** start of Provided material **

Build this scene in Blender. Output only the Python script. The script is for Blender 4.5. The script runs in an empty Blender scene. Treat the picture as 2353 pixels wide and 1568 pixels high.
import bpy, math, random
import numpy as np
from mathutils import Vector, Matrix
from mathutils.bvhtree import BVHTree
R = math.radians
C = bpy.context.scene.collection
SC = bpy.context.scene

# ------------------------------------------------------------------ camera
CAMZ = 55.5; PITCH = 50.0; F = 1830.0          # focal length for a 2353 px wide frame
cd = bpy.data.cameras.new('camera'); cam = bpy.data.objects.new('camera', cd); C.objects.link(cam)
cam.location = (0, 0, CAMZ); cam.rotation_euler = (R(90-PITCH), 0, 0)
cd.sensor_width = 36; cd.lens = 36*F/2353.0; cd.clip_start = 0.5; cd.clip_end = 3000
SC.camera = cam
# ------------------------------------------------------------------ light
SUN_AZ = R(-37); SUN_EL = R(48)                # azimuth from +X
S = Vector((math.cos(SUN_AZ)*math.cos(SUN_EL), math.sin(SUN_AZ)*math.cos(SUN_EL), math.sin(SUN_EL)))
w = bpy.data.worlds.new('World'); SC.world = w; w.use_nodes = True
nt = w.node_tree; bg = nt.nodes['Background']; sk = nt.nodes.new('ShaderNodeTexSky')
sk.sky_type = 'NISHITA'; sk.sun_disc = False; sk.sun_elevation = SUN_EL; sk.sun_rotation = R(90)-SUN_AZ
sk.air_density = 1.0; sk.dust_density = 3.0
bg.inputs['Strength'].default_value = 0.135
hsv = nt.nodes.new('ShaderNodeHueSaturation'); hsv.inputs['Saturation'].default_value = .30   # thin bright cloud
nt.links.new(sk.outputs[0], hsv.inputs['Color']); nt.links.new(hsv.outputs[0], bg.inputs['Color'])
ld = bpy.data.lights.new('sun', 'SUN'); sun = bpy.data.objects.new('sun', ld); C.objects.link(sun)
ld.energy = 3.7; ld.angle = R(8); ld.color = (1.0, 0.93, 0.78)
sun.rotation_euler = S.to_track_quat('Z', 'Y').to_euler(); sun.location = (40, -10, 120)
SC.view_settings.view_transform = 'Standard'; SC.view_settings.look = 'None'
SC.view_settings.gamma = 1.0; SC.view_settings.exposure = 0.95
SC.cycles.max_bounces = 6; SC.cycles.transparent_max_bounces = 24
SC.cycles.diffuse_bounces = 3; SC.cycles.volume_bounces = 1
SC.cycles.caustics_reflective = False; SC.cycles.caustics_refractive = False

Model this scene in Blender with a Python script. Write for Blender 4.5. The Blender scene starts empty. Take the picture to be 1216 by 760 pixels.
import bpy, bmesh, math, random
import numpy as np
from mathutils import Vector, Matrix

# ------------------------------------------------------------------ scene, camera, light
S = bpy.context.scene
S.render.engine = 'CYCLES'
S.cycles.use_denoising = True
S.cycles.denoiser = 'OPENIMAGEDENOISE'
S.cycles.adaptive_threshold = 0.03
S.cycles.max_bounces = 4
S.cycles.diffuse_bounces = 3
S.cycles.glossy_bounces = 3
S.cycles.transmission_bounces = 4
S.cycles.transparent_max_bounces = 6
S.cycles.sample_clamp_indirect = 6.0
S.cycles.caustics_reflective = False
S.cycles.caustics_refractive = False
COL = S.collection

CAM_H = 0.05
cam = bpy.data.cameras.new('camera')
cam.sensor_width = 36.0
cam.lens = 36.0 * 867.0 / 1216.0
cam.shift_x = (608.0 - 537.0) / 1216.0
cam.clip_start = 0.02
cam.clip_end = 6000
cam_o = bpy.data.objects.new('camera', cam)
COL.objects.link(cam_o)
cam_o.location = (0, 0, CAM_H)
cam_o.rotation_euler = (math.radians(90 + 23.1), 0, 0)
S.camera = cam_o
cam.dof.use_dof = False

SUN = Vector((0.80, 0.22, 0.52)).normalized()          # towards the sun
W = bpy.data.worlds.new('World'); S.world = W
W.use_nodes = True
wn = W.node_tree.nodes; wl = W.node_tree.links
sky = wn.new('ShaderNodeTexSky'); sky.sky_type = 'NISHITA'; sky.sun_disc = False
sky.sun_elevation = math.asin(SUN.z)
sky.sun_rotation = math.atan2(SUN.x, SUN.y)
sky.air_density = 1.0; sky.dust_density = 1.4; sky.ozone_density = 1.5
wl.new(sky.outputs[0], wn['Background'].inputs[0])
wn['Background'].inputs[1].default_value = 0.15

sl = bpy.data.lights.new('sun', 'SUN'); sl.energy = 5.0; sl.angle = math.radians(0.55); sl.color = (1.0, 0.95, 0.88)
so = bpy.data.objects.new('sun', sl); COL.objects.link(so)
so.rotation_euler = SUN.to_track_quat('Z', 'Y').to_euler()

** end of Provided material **

Problem to solve:
Output exactly the leading lines of the data, up to and including the line marked by "SC = bpy.context.scene".

Solution to this problem:
Build this scene in Blender. Output only the Python script. The script is for Blender 4.5. The script runs in an empty Blender scene. Treat the picture as 2353 pixels wide and 1568 pixels high.
import bpy, math, random
import numpy as np
from mathutils import Vector, Matrix
from mathutils.bvhtree import BVHTree
R = math.radians
C = bpy.context.scene.collection
SC = bpy.context.scene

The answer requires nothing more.